Il était une fois une grange aux contes, perdue au milieu de la forêt. On ne pouvait y accéder qu’à pieds, par un chemin dont on sentait à chaque fois, le rapide potentiel à disparaître sous les ronces. Après une descente en boucle, la grange apparaissait, sereine et magnifiée, au centre de son champ. Et il n’aurait pas été surprenant d’en voir sortir Blanche-neige ou un des sept nains.

L’intérieur était tout en bois et en pierre, chaleureux et accueillant.

Entendez-vous ce bruit très présent ? Un bruit d’eau. En continuant notre descente, en contrebas de la grange, apparaissait le torrent, puissant, transparent, vivant, brut. La Gordolasque, torrent mythique de l’arrière pays niçois, ouvert sur une nature sauvage et pleinement préservée.

Dire aurevoir

Une ritournelle dans ma tête, alors que je m’apprête à écrire quelques mots, à la mémoire d’une rencontre, à la mémoire d’une période de vie fertile.
Une chanson de Jacques Brel, reprise de façon émouvante par Siobhan Wilson.
Voir un ami pleurer
Pleurer un ami
Qui est parti.

C’était il y a une semaine, j’arrivais aux Damias pour continuer ma formation Constellations familiales et Rituels.
J’avais juste le temps d’aller au village de Eourres (3/4 d’h à pieds), et de revenir, avant la nuit noire, pour, une fois encore, après plusieurs années d’interruption, cheminer jusqu’à Jorge, une dernière fois, pour aller le saluer.

C’est un chemin que j’ai longuement parcouru, dans un sens et dans l’autre. Du village jusqu’aux Damias, lorsque je logeais dans la maison bleue et que je participais à un stage avec Eric Laudière. Des Damias jusqu’au village lorsque je logeais sur le lieu du stage et que je me rendais au village.

C’était il y a un peu plus d’une dizaine d’années.
Je découvrais les constellations familiales, je rencontrais Eric, puis je plongeais, comme un retour à la maison dans l’univers du chamanisme, notamment dans la rencontre avec Ea et lors d’un voyage au Mexique organisé par Eric. C’était une période d’une richesse et d’une fertilité inégalées. Je découvrais des mondes et des modes de vie alternatifs, je découvrais le village de Eourres, ses habitants et son quotidien.
C’est ainsi que je fis la rencontre de Jorge Milchberg, joueur de charango célèbre et surtout tellement touchant.
Je narrais tout cela en 2014 :

Jorge est décédé en août (2022). Il est aujourd’hui au cimetière du père Lachaise.
Et je crois que le plus bel hommage que je pouvais lui rendre, la plus grande joie que je pouvais lui faire, c’était me rendre à la Mandorle, sa maison de Eourres, en pensant à nos échanges, tout en musique et en finesse.

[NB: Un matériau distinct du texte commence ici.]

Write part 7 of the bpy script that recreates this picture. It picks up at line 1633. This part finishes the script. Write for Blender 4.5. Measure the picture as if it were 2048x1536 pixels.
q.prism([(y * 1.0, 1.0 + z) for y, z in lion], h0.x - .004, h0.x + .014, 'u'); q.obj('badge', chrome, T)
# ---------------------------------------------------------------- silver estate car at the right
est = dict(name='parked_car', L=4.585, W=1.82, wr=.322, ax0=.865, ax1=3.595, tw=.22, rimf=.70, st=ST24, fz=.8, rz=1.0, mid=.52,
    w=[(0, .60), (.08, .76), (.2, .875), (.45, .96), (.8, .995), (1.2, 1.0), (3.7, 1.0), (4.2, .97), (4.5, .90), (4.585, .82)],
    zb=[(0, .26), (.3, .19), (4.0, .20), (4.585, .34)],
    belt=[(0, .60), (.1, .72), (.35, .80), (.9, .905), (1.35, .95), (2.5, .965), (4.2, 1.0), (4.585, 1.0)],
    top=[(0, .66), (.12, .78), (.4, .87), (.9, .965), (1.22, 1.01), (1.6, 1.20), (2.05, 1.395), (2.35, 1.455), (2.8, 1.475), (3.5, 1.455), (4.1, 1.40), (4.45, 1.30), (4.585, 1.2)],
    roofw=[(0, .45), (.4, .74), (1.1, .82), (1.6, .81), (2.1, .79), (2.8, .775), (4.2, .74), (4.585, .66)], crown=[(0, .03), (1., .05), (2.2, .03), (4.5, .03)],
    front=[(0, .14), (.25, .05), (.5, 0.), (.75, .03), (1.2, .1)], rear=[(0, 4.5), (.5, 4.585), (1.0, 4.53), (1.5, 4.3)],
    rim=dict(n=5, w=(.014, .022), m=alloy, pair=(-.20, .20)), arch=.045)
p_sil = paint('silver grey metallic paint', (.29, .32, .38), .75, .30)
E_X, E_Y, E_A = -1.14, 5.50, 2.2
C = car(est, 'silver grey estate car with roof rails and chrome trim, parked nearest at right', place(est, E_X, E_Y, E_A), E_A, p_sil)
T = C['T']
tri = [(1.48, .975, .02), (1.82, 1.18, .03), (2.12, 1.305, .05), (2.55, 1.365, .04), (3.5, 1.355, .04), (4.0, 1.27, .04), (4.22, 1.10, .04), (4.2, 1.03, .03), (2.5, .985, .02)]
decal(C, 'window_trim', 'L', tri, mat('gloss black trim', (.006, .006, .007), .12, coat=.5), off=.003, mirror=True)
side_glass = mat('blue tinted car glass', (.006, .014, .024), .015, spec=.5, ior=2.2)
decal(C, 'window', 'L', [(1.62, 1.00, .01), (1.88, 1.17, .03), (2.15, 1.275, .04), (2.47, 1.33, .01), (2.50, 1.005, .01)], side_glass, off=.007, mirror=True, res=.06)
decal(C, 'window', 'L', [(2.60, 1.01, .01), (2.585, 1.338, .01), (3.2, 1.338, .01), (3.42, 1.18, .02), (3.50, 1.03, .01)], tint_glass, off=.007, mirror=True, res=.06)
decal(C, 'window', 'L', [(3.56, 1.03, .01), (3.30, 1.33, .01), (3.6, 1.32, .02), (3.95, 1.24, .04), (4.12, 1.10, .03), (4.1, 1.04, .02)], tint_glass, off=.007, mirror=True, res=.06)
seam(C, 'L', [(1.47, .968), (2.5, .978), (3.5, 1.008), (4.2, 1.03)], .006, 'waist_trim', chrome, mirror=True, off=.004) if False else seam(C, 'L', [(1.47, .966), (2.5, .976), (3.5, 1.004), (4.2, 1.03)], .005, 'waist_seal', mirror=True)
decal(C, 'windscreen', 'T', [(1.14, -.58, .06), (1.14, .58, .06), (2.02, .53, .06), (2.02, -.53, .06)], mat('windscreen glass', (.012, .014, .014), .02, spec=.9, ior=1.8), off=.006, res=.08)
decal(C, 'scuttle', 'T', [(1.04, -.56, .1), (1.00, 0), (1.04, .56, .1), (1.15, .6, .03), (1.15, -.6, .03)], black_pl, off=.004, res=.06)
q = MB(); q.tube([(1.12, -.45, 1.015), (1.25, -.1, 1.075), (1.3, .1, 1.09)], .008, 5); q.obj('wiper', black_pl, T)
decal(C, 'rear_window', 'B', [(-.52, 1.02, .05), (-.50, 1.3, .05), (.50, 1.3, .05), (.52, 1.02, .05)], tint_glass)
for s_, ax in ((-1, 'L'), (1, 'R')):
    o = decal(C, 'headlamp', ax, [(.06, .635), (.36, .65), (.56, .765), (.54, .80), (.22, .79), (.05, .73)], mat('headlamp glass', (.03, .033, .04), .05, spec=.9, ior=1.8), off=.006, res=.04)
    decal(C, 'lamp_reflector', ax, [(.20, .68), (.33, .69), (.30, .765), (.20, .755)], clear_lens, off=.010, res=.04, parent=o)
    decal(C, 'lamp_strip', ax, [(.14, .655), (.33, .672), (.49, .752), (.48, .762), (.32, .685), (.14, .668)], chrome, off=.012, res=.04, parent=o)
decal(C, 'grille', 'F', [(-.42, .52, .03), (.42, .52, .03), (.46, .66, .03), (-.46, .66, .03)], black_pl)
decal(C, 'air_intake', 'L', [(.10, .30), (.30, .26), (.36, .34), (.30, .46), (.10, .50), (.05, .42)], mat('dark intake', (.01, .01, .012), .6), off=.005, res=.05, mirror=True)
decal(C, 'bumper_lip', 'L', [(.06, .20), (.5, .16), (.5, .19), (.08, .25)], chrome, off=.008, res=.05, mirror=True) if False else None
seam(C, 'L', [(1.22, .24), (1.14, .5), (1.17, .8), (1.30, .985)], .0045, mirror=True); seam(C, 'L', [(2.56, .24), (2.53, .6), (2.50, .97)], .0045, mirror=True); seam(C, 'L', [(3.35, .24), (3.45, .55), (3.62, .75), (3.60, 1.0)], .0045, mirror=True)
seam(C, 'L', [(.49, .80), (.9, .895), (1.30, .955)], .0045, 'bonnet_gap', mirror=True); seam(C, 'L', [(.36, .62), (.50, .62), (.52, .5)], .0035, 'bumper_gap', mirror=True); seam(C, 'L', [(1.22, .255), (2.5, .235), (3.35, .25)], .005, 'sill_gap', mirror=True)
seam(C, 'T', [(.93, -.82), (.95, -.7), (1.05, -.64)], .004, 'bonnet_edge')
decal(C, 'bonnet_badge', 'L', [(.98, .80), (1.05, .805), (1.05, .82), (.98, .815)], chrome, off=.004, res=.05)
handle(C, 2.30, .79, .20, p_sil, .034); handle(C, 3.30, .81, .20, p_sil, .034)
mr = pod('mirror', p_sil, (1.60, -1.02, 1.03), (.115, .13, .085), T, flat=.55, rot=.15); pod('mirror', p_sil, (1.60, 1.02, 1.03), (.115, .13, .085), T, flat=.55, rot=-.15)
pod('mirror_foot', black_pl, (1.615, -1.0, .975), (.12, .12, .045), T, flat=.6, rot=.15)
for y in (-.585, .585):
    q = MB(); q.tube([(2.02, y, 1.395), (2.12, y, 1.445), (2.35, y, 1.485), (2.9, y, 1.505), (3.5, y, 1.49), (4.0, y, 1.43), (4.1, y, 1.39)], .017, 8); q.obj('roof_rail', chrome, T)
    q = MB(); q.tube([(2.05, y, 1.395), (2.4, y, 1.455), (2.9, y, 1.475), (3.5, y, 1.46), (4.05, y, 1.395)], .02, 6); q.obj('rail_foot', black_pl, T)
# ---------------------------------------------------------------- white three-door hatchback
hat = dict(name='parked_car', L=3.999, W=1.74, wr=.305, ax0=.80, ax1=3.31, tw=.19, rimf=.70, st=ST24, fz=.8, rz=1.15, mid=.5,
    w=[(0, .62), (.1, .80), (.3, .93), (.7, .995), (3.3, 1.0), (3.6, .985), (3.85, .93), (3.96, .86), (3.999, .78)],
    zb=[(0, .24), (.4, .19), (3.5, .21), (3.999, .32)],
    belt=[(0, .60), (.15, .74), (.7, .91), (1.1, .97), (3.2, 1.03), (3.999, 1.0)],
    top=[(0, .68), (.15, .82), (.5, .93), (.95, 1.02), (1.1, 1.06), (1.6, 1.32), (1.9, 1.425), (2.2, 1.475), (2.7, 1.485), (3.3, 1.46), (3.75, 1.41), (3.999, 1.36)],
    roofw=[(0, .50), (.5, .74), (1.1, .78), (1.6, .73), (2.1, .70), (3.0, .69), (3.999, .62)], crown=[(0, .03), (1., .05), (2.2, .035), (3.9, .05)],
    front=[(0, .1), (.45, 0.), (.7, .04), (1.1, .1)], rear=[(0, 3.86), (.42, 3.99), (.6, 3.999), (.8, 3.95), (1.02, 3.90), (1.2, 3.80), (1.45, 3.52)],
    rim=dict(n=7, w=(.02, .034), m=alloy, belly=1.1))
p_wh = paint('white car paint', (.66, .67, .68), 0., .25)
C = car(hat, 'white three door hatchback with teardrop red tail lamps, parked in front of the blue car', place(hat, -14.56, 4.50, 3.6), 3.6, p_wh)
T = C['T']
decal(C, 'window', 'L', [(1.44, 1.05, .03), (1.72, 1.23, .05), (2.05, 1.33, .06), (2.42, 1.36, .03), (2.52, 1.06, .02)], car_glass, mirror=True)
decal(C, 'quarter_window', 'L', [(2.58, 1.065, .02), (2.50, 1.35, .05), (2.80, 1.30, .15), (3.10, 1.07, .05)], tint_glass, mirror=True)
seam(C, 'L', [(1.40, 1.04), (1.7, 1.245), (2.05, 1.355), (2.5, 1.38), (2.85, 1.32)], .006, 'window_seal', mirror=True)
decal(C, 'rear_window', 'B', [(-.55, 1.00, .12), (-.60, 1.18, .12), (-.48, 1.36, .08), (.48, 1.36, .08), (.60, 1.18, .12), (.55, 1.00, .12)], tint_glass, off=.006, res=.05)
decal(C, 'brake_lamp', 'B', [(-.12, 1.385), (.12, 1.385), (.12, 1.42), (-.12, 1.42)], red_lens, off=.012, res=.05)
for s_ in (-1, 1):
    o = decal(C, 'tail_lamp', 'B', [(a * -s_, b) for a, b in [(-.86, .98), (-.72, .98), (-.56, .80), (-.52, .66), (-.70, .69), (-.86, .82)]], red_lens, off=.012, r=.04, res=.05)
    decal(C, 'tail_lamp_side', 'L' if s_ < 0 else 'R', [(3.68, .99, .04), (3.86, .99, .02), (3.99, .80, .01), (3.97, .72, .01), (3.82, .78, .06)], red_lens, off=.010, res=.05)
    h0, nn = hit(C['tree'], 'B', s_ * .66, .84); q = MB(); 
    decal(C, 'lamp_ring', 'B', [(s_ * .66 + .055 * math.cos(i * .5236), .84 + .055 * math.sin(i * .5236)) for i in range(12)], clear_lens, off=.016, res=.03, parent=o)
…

Alors je suis partie de mon hogan, j’ai traversé le petit cours d’eau que j’affectionne tant et j’ai pris le chemin caillouteux qui mène au village.
Les souvenirs et les larmes sont lentement remontés, tandis que je cueillais un bouquet, de cette époque quasiment oubliée, qui ne demandait qu’à être ravivée.
Tant et tant de nouvelles manières d’appréhender la vie pour cette quarantenaire que j’étais, tant et tant de nouvelles approches à envisager, à expérimenter… de rires et de joies, de folies et de vie.
Avec ma maturité d’aujourd’hui, plus ancrée et plus mesurée, je renoue, non sans une certaine nostalgie, avec cette époque insouciante et ouverte sur tous les possibles.

Je suis arrivée, juste au pied de l’église de Eourres, à la Mandorle. C’est un village dans lequel on ne ferme pas sa porte à clé, c’est un village dans lequel les volets restent ouverts… et à la Mandorle, je ne m’y attendais pas, tout était intact. Je n’ai pas osé, pas eu le courage d’essayer d’ouvrir la porte. J’ai simplement regardé à l’intérieur.
Le piano… sur lequel je l’ai écouté jouer, narrant l’histoire du morceau, emmenant son auditeur loin de la réalité, dans un monde parallèle, dont lui seul avait le secret et la clé…
La pièce un peu sombre, avec ses parures en bois sur mesure, chaque objet aimé par Jorge au fil des années.
Puis j’ai fait le tour du jardin, suis passée devant le « sous-marin », suis descendue jusqu’en bas, me remémorant comment, de chaque pierre, chaque recoin, il faisait une merveille, des larmes plein les yeux.

J’ai posé mon bouquet, contre la fenêtre, prêt du petit oiseau, qui ne cessera jamais de chanter.

Et je suis montée jusqu’au point culminant du village, à la croix, où le soleil brillait de ses plus beaux rayons, orangés et enveloppants, pour que le lieu et la mémoire demeurent, à tout jamais.

Et enfin, je suis rentrée par la Sapie, par les bois, jusqu’à mon hogan, pour entamer, le lendemain une quête de vision, en lien.